Mais moi j’aime bien quand tu radotes si c’est pour me dire que tu aimes beaucoup mes articles ! 😉
Je suis contente que mes partages sur la vie en Allemagne t’intéressent.
Merci pour cet article! J’ai moi-même passé un bout de ma terminale et une année Erasmus en Allemagne et suis toujours étonnée de ce mélange entre ouverture (flexibilité dans les choix de cours, enseignants à 2 matières, prépondérance de l’oral etc) et élitisme.
Merci beaucoup Lucie pour le commentaire ! C’est tout à fait ça, à la fois une grande ouverture et un élitisme reproduisant les inégalités sociales.
Je l’attendais cet article très intéressant ! En effet, les médias mettent ce qu’ils souhaitent en avant, comme toujours… Mon avis est assez mitigé, comme le tien, le côté élitiste me déplait, je n’aime pas trop les systèmes qui catégorisent d’emblée certains enfants…
J’ai vraiment été choquée quand j’ai appris que ces sélections étaient faites aussi tôt. Merci beaucoup pour ton commentaire !
Ah l’Abibac, les cours de religion, ça me rappelle des souvenirs 😉 . Je trouve que le système français est aussi assez inégalitaire, mais c’est plus « caché ». A Sciences Po, je n’ai pas vraiment vu d’enfants d’ouvriers et très peu de classe intermédiaire. Par contre, pour mon conjoint qui a commencé au lycée professionnel, c’est exactement l’inverse.
La sélection se fait au moment du brevet, mais malheureusement, beaucoup de cartes sont déjà jouées d’avance.
J’aurais bien aimé passer l’Abibac mais ça n’existait pas à l’époque dans ma campagne… Le système français est aussi inégalitaire, tu as raison.
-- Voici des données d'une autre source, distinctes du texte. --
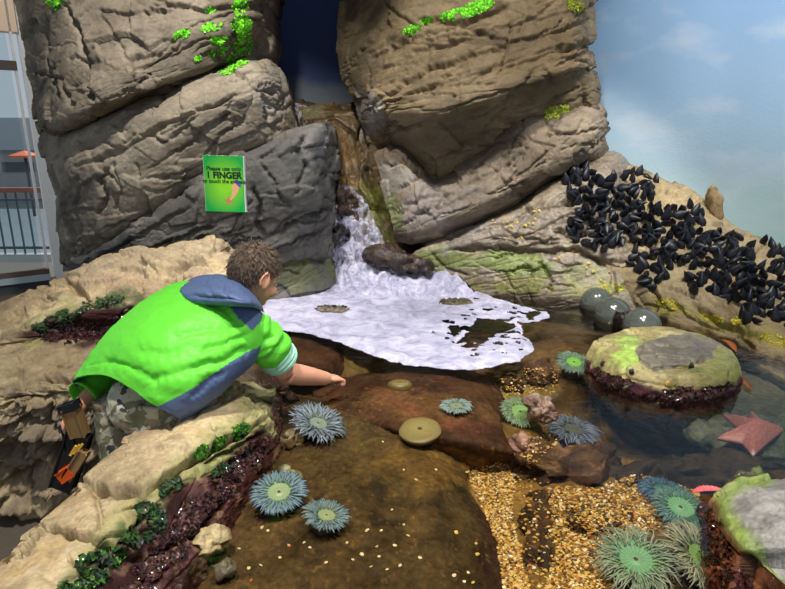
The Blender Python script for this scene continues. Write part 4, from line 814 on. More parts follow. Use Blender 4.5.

Quand j’étais à la Sorbonne, j’avais un peu le sentiment d’être la seule étudiante à être boursière à l’échelon maximum et à venir d’une famille ouvrière… J’étais à Paris IV en plus, le temple bourgeois du conservatisme. 😉
C’est super interessant ! 🙂 J’ai beau connaître assez bien le système allemand, l’organisation des Bundesländer fait que on apprend toujours des nouvelles choses 🙂
Merci beaucoup pour ton commentaire ! Chaque Bundesland a ses spécificités et ses règles et c’est parfois déstabilisant quand on vient d’un pays centralisé comme la France.